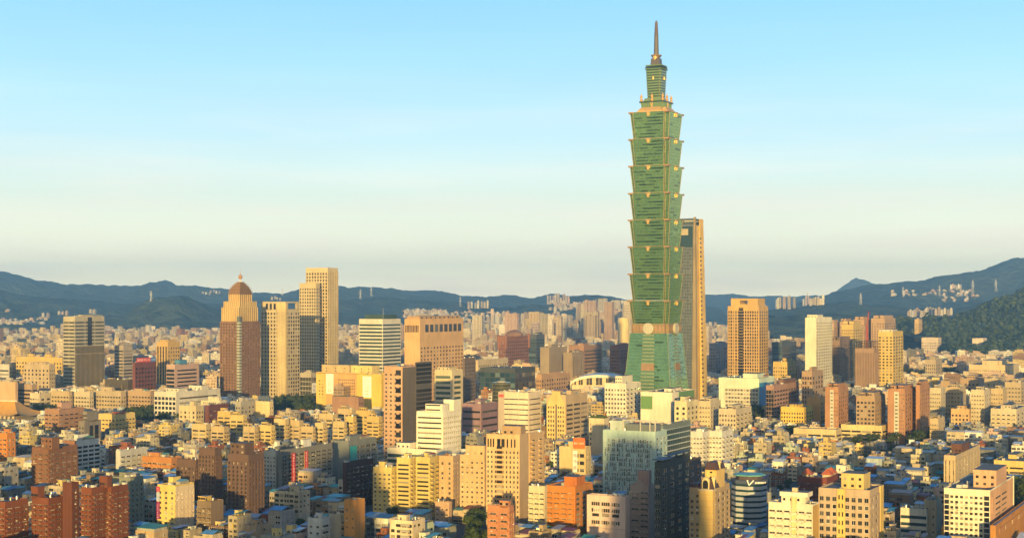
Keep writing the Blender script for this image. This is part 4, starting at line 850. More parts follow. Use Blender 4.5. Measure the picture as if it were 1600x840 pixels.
b = H('apartment_block', 'bright orange tiled apartment block with a tall lift box', APT, 853,898,926,762,823,838, (.46,.19,.045), ('y',4,.75,.4), ('g',3,.6,.5), 8, junk=2, sbox=False, fin=False, short='the bright orange tiled block')
q = MB(); q.box(-b.wa*.45, -b.wa*.02, 4, b.wb*.6, b.h, b.z(746), wall_mat((.46,.15,.035)), roof_flat()); q.box(-b.wa*.1, .6, -.6, 1, 0, b.h+1.2, wall_mat((.58,.21,.04))); q.obj('lift_box', b.root); b.finish()
H('apartment_block', 'cream tenement end with patched balconies joined to the bright orange block', APT, 826,851,855,762,816,838.5, (.56,.50,.36), ('y',3,.8,.5), ('n',1,.5,.5), 8, junk=3, short=None)
H('apartment_block', 'narrow pinkish brick house block with a tall central stair tower', APT, 762,796,803,793,845,880, (.44,.20,.11), ('y',2,.6,.45), ('s',2,.4,.4), 11, junk=1, sbox=False, pent=((.55,.95,.0,.6,783),), short='the narrow pinkish brick block')
H('house_block', 'plain tan box with a planted roof edge below the yellow flats', APT, 680,702,706,786,808,822, (.46,.31,.21), ('s',3,.5,.3), ('n',1,.5,.5), 8, junk=2, sbox=False)
b = H('mall', 'low purple grey mall with pinkish bands behind the cream office block', SHOP, 722,752,778,632,675,694, (.28,.18,.21), ('b',1,.9,.3,'dark'), ('b',1,.9,.3,'dark'), 11, junk=4, short='the purple grey mall')
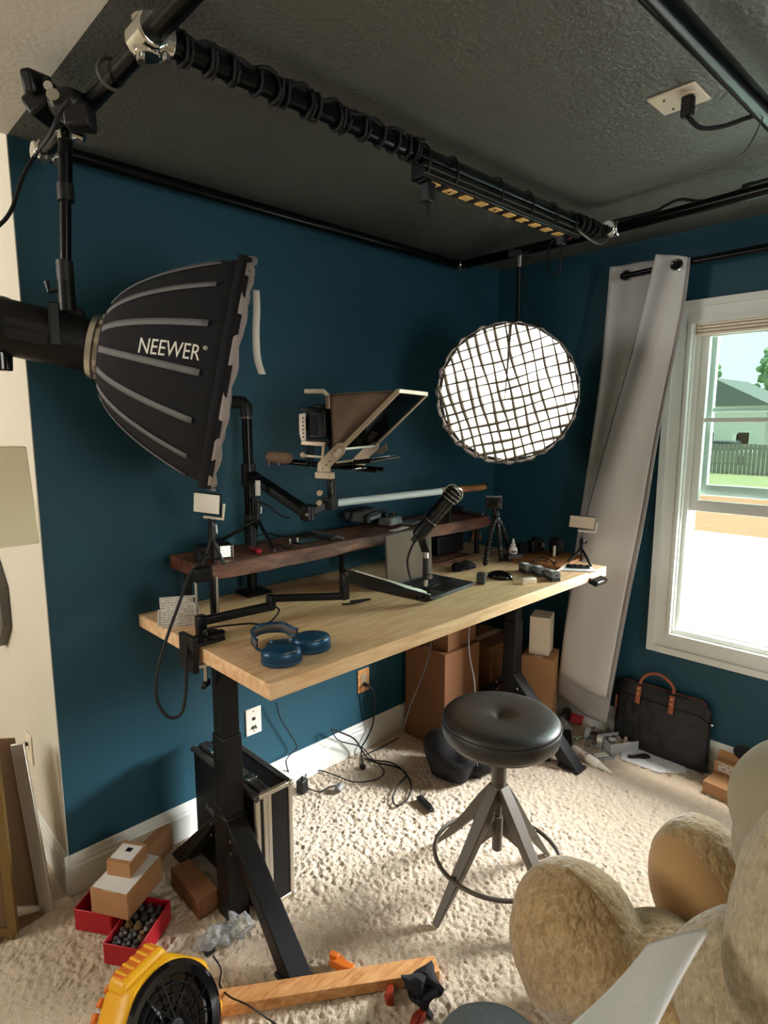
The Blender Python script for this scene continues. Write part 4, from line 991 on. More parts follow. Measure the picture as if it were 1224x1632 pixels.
# remote controller
rc_ = V((-1.024, -0.154, 1.147))
t = thing('remote_controller', rc_, 'light grey drone remote with two joysticks between the drone and the laptop', 'remote control')
Fr = frame(UP, (.95, .31, 0)); ex = Fr @ V((1, 0, 0)); ey = Fr @ V((0, 1, 0))
G().box(rc_+UP*.022, (.125, .075, .036), Fr, taper=.9).build('body', 'grey_plastic', t, bevel=.010, seg=3)
for s in (-1, 1):
    G().cyl(rc_+ex*s*.035+UP*.040, rc_+ex*s*.035+UP*.052, .004).build('joystick', 'grey_metal', t); G().cyl(rc_+ex*s*.035+UP*.052, rc_+ex*s*.035+UP*.056, .008, None, 12).build('joystick_cap', 'grey_metal', t)
G().box(rc_+ey*.02+ex*.075+UP*.03, (.04, .03, .03), Fr).build('grip', 'dark_grey_plastic', t, bevel=.006)
slab('notebook', 655, 832, SZ, .10, .07, .010, 'grey_plastic', .3, 'pale grey flat case on the shelf right of the drone remote', 'case')
slab('paper_note', 636, 843, SZ, .12, .03, .003, 'paper', .2, 'thin white slip of paper on the shelf edge above the laptop', 'paper', bevel=0)
slab('dark_case', 715, 812, SZ, .15, .10, .03, 'black_fabric', .1, 'black soft case on the shelf behind the boom microphone', 'case', bevel=.008)
t_, c, F = slab('folded_tool', 745, 818, SZ+.0, .10, .02, .012, 'black_metal', .3, 'black folding tool with a pale blade on the shelf right of the microphone', 'tool')
a = V((-0.523, -0.170, 1.167)); b = V((-0.534, -0.314, 1.161))
G().bar(a, b, .012, .004).build('metal_blade', 'silver', label='pale metal strip resting on the shelf at its right end', cat='tool', bevel=.001)
# light tube wand held above the shelf
ta = V((-1.460, -0.241, 1.296)); tb = V((-0.853, -0.306, 1.301)); tcc = V((-0.589, -0.357, 1.305))
t = thing('light_wand', ta, 'white light tube wand with a wooden handle held level above the walnut shelf', 'light wand')
G().cyl(ta, tb, .0155, None, 18).build('tube', 'tube_light', t); G().cyl(tb, tb.lerp(tcc, .35), .017, None, 16).build('ferrule', 'tan_metal', t)
G().cyl(tb.lerp(tcc, .35), tcc, .0165, .015, 16).build('handle', 'tray_wood', t); G().cyl(tcc, tcc+(tcc-tb).normalized()*.01, .016, None, 16).build('end_cap', 'black_plastic', t)
hp = V((-0.823, -0.319, 1.236)); G().tube([tb.lerp(tcc, .2)-UP*.015, V((tb.x, tb.y, SZ+.006)).lerp(V((tcc.x, tcc.y, SZ+.006)), .2)], .008, 8).build('support_post', 'black_metal', t)
# action camera on a bendy tripod
gc = V((-0.725, -0.504, 0.957))
t = thing('flexible_tripod', gc, 'black knobbly bendy tripod standing on the desk at the right end of the shelf', 'tripod')
hd = V((-0.814, -0.581, 1.214))
for k, (u, v) in enumerate(((773, 902), (812, 884), (798, 895))):
    e = P_(u, v, DZ); e = V((e.x, e.y, DZ+.012)); side = (e-V((hd.x, hd.y, e.z))); pts = spline([hd, hd.lerp(e, .3)+side*.10, hd.lerp(e, .65)+side*.08, e], 6)
    g = G()
    N = len(pts)
    L = 0
    for i in range(0, N): g.ball(pts[i], .0115, 9, 6)
    g.tube(pts, .006, 6)
    g.build('leg', 'black_plastic', t)
G().ball(hd+UP*.01, .018).build('ball_head', 'black_plastic', t)
ac = V((-0.831, -0.581, 1.270))
t = thing('action_camera', hd+UP*.02, 'small square action camera in a frame on top of the bendy tripod', 'camera')
Fa = frame(-FH*.9-RH*.2, RH)
G().box(ac, (.068, .052, .032), Fa).build('body', 'black_plastic', t, bevel=.006); G().box(ac-FH*.018-RH*.004, (.046, .032, .004), Fa).build('screen', 'lcd', t, bevel=.002)
G().box(ac+UP*.029, (.066, .006, .034), Fa).build('top_plate', 'grey_plastic', t, bevel=.002)
G().cyl(ac-UP*.028, hd+UP*.02, .008).build('mount', 'black_plastic', t)

# ================================================================ THINGS ON THE DESK
# laptop
la = thing('laptop', V((-1.062, -0.338, 0.957)), 'open dark grey laptop under the front edge of the walnut shelf', 'laptop')
bl, fr, fl = V((-1.140, -0.230, 0.957)), V((-1.034, -0.637, 0.957)), V((-1.313, -0.659, 0.957))
ex = (fr-fl); wlp = ex.length; ex.normalize(); ey = UP.cross(ex)
wlp = .300; dlp = .215
fc = (fr+fl)/2; bc = fc + ey*dlp/2; Fq = frame(UP, ex)
G().box(bc+UP*.008, (wlp, dlp, .014), Fq).build('base', 'dark_grey_plastic', la, bevel=.003)
kb = G().box(bc+UP*.0155+ey*.035, (wlp*.88, dlp*.5, .001), Fq).build('keyboard', 'black_plastic', la)
k0 = None
for r in range(5):
    for c_ in range(13):
        q = bc+UP*.0172+ey*(.035+dlp*.5*((r+.5)/5-.5))+ex*(wlp*.88*((c_+.5)/13-.5))
        if k0 is None: k0 = G().box(q, (.0165, .017, .0022), Fq).build('key', 'rubber', kb); kq = q
        else: c = k0.copy(); COL.objects.link(c); c.location = k0.location+(q-kq)
G().box(bc+UP*.0155-ey*.062, (.11, .068, .001), Fq).build('trackpad', 'black_plastic', la)
hb = bc+ey*(dlp/2)+UP*.012; tilt = radians(3); up2 = (UP*cos(tilt)+ey*sin(tilt)); nn = ex.cross(up2)
Fs = frame(nn, ex)
G().box(hb+up2*.105, (wlp, .205, .006), Fs).build('lid', 'grey_metal', la, bevel=.003)
sgn = 1 if nn.dot(-ey) > 0 else -1
G().box(hb+up2*.107+nn*sgn*.0035, (wlp-.012, .188, .001), Fs).build('screen', 'screen', la)
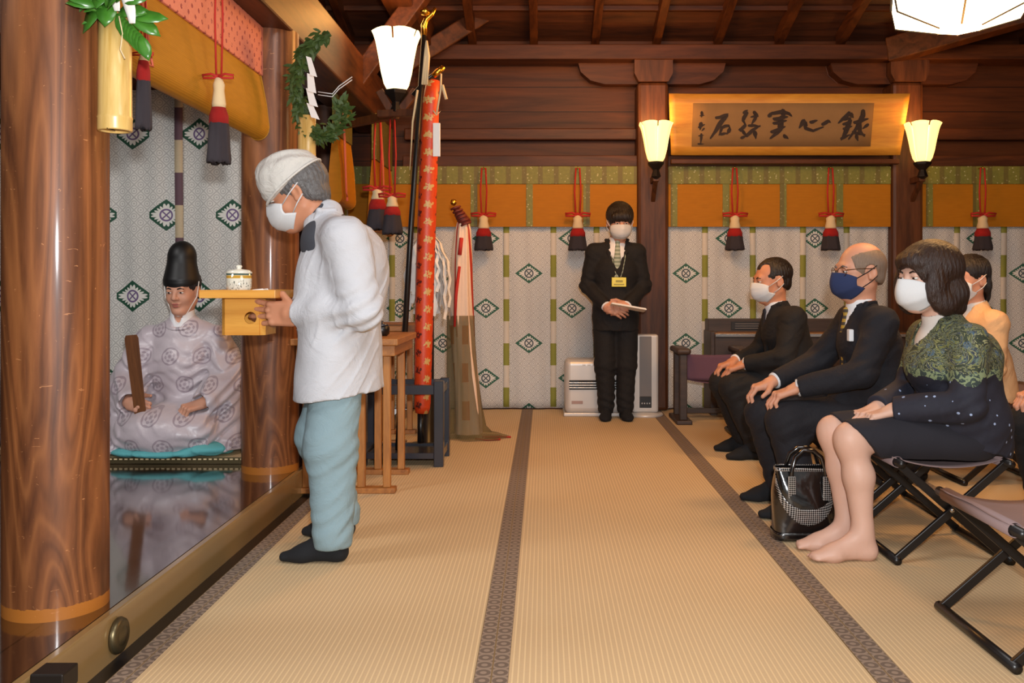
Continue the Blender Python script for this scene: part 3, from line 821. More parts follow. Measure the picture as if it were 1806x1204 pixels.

+ + + +

Written exercise
Copy the records above from the first line through the line containing "b = H('mall', 'low", both included, and leave out any pictures.

Right answer
Keep writing the Blender script for this image. This is part 4, starting at line 850. More parts follow. Use Blender 4.5. Measure the picture as if it were 1600x840 pixels.
b = H('apartment_block', 'bright orange tiled apartment block with a tall lift box', APT, 853,898,926,762,823,838, (.46,.19,.045), ('y',4,.75,.4), ('g',3,.6,.5), 8, junk=2, sbox=False, fin=False, short='the bright orange tiled block')
q = MB(); q.box(-b.wa*.45, -b.wa*.02, 4, b.wb*.6, b.h, b.z(746), wall_mat((.46,.15,.035)), roof_flat()); q.box(-b.wa*.1, .6, -.6, 1, 0, b.h+1.2, wall_mat((.58,.21,.04))); q.obj('lift_box', b.root); b.finish()
H('apartment_block', 'cream tenement end with patched balconies joined to the bright orange block', APT, 826,851,855,762,816,838.5, (.56,.50,.36), ('y',3,.8,.5), ('n',1,.5,.5), 8, junk=3, short=None)
H('apartment_block', 'narrow pinkish brick house block with a tall central stair tower', APT, 762,796,803,793,845,880, (.44,.20,.11), ('y',2,.6,.45), ('s',2,.4,.4), 11, junk=1, sbox=False, pent=((.55,.95,.0,.6,783),), short='the narrow pinkish brick block')
H('house_block', 'plain tan box with a planted roof edge below the yellow flats', APT, 680,702,706,786,808,822, (.46,.31,.21), ('s',3,.5,.3), ('n',1,.5,.5), 8, junk=2, sbox=False)
b = H('mall', 'low purple grey mall with pinkish bands behind the cream office block', SHOP, 722,752,778,632,675,694, (.28,.18,.21), ('b',1,.9,.3,'dark'), ('b',1,.9,.3,'dark'), 11, junk=4, short='the purple grey mall')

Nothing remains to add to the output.